A good friend is one who chastises you when you’re driving recklessly. They might even take away your keys, because they’re worried for your safety.

America is that kind of friend to Israel. In her “Explanation of Vote at the Adoption of U.N. Security Council Resolution 2334 on the Situation in the Middle East,” U.S. Ambassador to the United Nations Samantha Power reaffirmed America’s friendship and commitment to Israel’s safety.

For the past 50 years, the U.S. position on Jewish civilian settlements in Arab territories that Israel captured in 1967 is that it “undermines Israel’s security, harms the viability of a negotiated two-state outcome, and erodes prospects for peace and stability in the region.”



The entire world agrees, which is why U.N. Resolution 2334 passed 14-0 in December. This is only the latest of dozens of U.N. resolutions regarding Israel’s occupation of Arab land. The government of Israel has ignored every one of them.

The current Israeli prime minister recently said his government is “more committed to settlements than any in Israel’s history,” and one of his coalition partners said, “The era of the two-state solution is over.”




Power explains, “The settlement problem has gotten so much worse that it is now putting at risk the very viability of that two-state solution. The number of settlers in the roughly 150 authorized Israeli settlements east of the 1967 lines has increased dramatically.” There are now over 590,000 Israeli Jews living on Arab land and there are plans for more than 2,600 new settlement units.

I once advocated for the two-state solution. I agreed with U.S. and world leaders that it was the best thing for Israel’s security. But at this point, I believe the continued settlement expansion and annexation of Arab lands has gone too far to ever allow for the creation of an independent Palestinian state.
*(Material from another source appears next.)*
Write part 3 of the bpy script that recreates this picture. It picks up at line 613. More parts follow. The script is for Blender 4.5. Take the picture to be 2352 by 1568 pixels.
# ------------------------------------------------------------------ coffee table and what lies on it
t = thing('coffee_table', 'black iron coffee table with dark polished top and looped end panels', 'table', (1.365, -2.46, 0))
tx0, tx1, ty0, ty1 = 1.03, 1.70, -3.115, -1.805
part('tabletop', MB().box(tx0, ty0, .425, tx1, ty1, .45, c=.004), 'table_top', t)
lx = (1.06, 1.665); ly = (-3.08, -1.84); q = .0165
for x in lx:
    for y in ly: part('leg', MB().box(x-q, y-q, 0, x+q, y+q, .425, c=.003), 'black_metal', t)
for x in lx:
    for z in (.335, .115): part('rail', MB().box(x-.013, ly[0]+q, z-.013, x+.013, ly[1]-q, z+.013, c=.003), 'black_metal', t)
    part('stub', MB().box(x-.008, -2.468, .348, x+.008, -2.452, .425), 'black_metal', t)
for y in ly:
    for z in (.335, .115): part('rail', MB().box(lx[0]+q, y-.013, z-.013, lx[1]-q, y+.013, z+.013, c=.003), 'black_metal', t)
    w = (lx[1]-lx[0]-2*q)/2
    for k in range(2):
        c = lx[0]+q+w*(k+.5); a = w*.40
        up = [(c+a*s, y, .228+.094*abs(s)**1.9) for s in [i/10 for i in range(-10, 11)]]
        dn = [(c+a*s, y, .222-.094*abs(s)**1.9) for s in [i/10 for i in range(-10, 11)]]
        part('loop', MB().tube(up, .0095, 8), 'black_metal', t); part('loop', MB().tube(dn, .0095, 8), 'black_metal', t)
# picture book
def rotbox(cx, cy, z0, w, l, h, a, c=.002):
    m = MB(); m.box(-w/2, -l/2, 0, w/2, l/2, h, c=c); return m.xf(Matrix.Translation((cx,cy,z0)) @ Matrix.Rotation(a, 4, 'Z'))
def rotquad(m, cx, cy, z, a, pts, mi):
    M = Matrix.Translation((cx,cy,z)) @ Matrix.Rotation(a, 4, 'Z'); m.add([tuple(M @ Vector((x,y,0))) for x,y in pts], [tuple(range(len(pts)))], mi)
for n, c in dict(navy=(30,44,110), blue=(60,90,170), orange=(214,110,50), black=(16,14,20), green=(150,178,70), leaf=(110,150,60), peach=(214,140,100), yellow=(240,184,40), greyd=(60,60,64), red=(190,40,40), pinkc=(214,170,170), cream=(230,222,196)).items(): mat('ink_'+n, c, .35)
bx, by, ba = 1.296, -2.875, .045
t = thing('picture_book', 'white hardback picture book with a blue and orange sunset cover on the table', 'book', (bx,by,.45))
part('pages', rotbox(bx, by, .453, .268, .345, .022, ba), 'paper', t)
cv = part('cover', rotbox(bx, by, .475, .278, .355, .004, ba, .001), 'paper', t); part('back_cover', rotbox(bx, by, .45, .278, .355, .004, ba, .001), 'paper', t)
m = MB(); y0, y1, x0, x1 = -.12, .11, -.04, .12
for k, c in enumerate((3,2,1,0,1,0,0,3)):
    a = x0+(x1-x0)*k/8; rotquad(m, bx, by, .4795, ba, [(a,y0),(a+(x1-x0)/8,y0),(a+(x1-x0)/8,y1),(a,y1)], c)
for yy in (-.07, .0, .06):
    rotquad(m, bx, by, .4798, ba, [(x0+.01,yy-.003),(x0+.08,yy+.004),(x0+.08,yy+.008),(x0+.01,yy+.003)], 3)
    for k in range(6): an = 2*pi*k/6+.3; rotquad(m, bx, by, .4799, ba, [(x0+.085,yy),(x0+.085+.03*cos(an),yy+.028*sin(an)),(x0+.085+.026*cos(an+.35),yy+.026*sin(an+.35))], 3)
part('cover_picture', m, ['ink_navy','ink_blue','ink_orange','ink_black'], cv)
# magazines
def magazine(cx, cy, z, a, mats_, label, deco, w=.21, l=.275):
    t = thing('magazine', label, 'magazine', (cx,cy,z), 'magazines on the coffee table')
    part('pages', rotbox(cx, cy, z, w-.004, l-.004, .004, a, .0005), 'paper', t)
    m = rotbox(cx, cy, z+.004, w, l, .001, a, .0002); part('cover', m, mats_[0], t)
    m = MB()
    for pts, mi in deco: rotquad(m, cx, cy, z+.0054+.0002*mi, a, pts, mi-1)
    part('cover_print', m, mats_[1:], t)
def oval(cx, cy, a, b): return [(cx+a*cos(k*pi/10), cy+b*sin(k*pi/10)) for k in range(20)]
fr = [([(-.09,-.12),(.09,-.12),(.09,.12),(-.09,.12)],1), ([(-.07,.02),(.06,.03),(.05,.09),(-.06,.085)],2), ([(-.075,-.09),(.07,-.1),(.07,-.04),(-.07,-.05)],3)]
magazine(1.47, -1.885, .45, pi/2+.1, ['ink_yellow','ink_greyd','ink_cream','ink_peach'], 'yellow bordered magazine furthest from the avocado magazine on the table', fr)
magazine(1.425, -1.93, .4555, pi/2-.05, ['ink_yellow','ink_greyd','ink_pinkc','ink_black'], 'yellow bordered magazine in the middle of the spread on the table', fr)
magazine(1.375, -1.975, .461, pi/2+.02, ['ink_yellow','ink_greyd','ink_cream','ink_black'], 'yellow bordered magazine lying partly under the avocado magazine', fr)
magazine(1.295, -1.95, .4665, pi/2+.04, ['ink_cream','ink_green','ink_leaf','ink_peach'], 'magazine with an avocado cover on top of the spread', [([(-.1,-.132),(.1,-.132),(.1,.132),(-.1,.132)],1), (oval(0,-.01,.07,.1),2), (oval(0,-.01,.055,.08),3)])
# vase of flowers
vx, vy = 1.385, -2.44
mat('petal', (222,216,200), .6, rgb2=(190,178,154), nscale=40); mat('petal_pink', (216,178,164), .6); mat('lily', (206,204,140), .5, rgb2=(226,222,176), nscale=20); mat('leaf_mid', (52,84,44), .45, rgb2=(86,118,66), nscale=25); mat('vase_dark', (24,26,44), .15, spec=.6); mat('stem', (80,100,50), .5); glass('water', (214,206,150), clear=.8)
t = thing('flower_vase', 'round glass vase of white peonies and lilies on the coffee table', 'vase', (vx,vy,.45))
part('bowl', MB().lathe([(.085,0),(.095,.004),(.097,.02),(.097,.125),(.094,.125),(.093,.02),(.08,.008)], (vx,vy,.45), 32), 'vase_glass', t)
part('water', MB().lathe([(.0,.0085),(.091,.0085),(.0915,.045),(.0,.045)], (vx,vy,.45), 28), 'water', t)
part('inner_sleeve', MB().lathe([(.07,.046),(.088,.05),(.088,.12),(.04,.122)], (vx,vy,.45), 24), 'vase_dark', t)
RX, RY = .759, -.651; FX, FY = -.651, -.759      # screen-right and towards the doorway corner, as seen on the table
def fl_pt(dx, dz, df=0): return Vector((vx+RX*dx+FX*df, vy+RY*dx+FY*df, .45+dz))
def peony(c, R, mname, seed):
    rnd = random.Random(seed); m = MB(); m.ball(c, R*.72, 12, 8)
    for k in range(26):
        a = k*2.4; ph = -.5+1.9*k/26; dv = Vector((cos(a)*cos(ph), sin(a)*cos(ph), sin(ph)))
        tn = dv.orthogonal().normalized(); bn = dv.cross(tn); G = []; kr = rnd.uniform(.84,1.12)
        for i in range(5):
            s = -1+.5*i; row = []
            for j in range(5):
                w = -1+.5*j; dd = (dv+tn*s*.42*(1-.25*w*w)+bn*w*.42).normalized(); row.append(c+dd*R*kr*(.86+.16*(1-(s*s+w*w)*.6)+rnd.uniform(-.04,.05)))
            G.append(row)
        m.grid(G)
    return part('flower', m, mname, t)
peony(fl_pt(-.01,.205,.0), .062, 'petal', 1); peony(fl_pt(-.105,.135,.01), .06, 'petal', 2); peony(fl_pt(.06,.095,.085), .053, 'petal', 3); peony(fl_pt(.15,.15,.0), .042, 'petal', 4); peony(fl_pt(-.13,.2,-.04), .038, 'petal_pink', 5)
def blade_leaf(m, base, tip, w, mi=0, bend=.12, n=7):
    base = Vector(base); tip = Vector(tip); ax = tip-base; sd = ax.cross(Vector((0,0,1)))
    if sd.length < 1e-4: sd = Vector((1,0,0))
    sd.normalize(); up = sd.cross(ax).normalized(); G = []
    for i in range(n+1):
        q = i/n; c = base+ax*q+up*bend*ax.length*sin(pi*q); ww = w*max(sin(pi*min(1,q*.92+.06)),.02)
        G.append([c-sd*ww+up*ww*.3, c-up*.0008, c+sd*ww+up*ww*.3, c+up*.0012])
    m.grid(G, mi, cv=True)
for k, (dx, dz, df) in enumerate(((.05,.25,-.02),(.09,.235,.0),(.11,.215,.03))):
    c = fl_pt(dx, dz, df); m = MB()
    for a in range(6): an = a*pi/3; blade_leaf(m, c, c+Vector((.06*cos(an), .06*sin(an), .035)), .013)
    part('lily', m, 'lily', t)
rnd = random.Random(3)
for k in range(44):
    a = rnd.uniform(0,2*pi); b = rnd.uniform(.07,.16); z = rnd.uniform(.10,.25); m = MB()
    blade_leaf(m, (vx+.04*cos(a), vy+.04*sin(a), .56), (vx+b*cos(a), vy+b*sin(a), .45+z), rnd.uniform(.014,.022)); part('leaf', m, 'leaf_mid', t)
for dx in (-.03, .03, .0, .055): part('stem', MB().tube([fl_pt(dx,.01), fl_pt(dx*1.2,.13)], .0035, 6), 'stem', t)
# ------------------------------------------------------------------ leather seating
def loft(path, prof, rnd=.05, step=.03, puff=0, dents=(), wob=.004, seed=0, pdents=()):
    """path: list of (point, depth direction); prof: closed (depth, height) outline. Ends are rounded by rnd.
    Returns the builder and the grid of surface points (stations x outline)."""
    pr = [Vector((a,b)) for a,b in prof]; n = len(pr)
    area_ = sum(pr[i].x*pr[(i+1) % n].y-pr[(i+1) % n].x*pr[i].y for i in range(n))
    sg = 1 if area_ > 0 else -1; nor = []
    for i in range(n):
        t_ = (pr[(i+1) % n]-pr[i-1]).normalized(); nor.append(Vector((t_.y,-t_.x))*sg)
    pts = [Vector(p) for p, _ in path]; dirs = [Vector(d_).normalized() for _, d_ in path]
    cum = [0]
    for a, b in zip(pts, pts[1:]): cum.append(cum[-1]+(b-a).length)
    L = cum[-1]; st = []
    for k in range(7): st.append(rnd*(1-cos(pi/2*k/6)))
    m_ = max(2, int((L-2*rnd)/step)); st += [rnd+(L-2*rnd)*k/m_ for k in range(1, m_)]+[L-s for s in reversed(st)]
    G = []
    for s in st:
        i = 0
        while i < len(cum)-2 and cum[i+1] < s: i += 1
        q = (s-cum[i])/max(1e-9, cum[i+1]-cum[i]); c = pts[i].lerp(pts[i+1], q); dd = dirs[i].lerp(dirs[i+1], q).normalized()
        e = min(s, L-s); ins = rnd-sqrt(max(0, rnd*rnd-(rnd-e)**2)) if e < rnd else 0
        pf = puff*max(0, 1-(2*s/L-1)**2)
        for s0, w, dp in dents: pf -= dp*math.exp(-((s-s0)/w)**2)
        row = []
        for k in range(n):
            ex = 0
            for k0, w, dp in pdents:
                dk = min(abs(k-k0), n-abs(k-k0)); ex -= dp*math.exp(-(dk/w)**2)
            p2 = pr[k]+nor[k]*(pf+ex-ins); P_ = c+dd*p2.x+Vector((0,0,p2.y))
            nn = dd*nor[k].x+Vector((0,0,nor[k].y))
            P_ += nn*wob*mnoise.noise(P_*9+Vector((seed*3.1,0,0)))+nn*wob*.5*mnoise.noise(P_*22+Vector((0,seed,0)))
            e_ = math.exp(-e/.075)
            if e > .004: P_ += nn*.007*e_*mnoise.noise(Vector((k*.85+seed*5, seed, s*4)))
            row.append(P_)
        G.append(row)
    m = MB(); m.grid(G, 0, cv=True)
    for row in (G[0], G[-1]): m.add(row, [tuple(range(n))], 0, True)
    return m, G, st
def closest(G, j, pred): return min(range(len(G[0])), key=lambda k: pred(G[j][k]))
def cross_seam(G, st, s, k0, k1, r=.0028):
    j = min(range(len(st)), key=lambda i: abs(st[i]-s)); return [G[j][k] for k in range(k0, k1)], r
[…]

This presents an existential dilemma for the Jewish democratic nation. By expanding its borders to encompass the land that was designated for a Palestinian nation, Arab Muslims will outnumber the Jewish population in Israel (“Palestinians to outnumber Jewish population by 2020,” Haaretz, Jan. 1, 2013).If the Palestinians are given the same rights as Jews, as democracy would require, Muslims will soon be running the country and Israel will no longer be a Jewish state. If Israel denies voting rights to the majority of its people, then it will no longer be a democracy.

There is only one way to preserve both democracy and Jewish supremacy in Eretz Israel and that is to expel 6 million Arabs from their homes. If it comes to that, I hope America will be the kind of friend that takes away the keys.